Copy, character for character, the lines running from the one with "m = MB(); m.box((OX-.3, 1.80, -1.3), (OX-.06, RY+.3, 9.72));" to the one with "m.build('interior', ['interior', 'interior_floor'], off)", ends included. Leave out every other line.

▬▬▬▬▬▬▬▬▬▬

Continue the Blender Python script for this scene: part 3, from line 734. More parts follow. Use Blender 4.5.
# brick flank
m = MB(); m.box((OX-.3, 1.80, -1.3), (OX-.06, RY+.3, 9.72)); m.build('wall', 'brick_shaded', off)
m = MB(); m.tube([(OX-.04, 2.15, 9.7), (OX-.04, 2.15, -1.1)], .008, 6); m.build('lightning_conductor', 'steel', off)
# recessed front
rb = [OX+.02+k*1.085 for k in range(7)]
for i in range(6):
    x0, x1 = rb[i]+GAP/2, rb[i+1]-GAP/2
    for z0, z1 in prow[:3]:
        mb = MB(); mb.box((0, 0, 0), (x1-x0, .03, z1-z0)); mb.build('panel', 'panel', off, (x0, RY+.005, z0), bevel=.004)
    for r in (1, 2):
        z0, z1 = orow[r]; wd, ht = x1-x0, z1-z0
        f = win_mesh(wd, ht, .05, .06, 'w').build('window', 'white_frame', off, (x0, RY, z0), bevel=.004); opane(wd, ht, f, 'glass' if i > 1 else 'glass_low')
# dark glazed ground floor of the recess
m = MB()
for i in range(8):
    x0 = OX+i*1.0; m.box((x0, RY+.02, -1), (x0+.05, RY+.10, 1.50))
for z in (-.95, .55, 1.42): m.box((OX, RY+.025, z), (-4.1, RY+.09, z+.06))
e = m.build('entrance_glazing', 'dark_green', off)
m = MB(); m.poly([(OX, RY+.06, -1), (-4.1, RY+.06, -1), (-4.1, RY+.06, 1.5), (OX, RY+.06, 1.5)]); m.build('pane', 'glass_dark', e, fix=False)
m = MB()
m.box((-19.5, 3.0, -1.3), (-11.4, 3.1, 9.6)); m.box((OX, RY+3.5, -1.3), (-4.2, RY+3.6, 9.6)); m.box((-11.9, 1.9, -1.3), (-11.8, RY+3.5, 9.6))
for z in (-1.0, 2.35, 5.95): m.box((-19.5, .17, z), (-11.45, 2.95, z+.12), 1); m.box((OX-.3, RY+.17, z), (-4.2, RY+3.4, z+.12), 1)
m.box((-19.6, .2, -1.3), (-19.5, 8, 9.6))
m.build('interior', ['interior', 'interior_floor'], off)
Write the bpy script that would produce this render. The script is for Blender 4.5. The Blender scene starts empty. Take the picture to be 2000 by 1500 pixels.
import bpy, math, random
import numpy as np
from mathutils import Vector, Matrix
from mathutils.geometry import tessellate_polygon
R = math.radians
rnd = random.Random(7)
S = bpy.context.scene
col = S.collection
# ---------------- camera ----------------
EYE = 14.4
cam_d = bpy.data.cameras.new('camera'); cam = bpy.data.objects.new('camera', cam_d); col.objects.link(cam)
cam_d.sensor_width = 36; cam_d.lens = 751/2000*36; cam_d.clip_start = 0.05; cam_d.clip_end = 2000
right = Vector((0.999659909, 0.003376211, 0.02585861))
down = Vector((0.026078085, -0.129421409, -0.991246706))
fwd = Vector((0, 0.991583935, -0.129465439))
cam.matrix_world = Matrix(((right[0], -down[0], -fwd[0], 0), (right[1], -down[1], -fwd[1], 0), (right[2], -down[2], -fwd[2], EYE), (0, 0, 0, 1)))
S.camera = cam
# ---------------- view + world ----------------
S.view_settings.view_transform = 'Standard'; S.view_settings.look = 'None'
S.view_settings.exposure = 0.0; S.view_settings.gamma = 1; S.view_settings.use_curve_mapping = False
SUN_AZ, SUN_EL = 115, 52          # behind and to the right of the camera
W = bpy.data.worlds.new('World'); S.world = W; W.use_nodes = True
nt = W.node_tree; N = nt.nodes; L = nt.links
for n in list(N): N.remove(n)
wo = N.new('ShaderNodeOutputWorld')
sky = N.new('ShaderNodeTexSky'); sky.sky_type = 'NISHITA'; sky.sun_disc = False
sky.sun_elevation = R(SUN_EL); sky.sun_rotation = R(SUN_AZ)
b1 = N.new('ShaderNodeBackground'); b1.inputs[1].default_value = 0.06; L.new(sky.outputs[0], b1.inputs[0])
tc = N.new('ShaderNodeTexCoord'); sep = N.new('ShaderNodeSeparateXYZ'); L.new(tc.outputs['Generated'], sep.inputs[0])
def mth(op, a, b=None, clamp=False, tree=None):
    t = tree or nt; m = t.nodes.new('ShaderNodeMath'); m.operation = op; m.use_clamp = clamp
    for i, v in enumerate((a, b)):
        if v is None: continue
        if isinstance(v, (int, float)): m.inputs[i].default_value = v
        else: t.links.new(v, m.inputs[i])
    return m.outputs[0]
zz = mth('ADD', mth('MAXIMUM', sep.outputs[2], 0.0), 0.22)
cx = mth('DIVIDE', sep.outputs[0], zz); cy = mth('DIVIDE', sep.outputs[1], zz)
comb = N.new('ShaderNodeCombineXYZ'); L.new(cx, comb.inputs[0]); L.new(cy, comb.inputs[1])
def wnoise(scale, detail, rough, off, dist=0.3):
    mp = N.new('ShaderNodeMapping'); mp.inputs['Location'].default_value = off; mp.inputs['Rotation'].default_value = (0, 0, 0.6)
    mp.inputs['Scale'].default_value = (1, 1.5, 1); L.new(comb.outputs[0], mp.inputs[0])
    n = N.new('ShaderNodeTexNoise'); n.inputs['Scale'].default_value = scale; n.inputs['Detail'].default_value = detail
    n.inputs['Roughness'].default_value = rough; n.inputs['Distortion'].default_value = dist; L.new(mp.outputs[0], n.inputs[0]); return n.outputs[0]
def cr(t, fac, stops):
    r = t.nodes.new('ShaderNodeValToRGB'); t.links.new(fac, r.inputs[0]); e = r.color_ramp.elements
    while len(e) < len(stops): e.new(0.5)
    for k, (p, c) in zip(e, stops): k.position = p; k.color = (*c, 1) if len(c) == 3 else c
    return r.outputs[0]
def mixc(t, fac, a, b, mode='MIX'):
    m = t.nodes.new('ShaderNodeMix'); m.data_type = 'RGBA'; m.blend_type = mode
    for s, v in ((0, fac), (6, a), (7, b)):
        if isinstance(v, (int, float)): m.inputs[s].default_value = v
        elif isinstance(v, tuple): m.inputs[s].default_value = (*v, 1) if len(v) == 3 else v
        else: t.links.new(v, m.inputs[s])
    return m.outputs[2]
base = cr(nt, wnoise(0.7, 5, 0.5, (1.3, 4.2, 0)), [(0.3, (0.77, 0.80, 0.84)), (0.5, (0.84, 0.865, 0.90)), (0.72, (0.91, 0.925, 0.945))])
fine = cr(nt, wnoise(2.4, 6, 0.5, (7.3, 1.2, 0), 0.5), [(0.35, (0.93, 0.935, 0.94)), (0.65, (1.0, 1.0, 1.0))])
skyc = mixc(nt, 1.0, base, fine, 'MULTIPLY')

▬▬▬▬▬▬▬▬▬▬

Written response -
m = MB(); m.box((OX-.3, 1.80, -1.3), (OX-.06, RY+.3, 9.72)); m.build('wall', 'brick_shaded', off)
m = MB(); m.tube([(OX-.04, 2.15, 9.7), (OX-.04, 2.15, -1.1)], .008, 6); m.build('lightning_conductor', 'steel', off)
# recessed front
rb = [OX+.02+k*1.085 for k in range(7)]
for i in range(6):
    x0, x1 = rb[i]+GAP/2, rb[i+1]-GAP/2
    for z0, z1 in prow[:3]:
        mb = MB(); mb.box((0, 0, 0), (x1-x0, .03, z1-z0)); mb.build('panel', 'panel', off, (x0, RY+.005, z0), bevel=.004)
    for r in (1, 2):
        z0, z1 = orow[r]; wd, ht = x1-x0, z1-z0
        f = win_mesh(wd, ht, .05, .06, 'w').build('window', 'white_frame', off, (x0, RY, z0), bevel=.004); opane(wd, ht, f, 'glass' if i > 1 else 'glass_low')
# dark glazed ground floor of the recess
m = MB()
for i in range(8):
    x0 = OX+i*1.0; m.box((x0, RY+.02, -1), (x0+.05, RY+.10, 1.50))
for z in (-.95, .55, 1.42): m.box((OX, RY+.025, z), (-4.1, RY+.09, z+.06))
e = m.build('entrance_glazing', 'dark_green', off)
m = MB(); m.poly([(OX, RY+.06, -1), (-4.1, RY+.06, -1), (-4.1, RY+.06, 1.5), (OX, RY+.06, 1.5)]); m.build('pane', 'glass_dark', e, fix=False)
m = MB()
m.box((-19.5, 3.0, -1.3), (-11.4, 3.1, 9.6)); m.box((OX, RY+3.5, -1.3), (-4.2, RY+3.6, 9.6)); m.box((-11.9, 1.9, -1.3), (-11.8, RY+3.5, 9.6))
for z in (-1.0, 2.35, 5.95): m.box((-19.5, .17, z), (-11.45, 2.95, z+.12), 1); m.box((OX-.3, RY+.17, z), (-4.2, RY+3.4, z+.12), 1)
m.box((-19.6, .2, -1.3), (-19.5, 8, 9.6))
m.build('interior', ['interior', 'interior_floor'], off)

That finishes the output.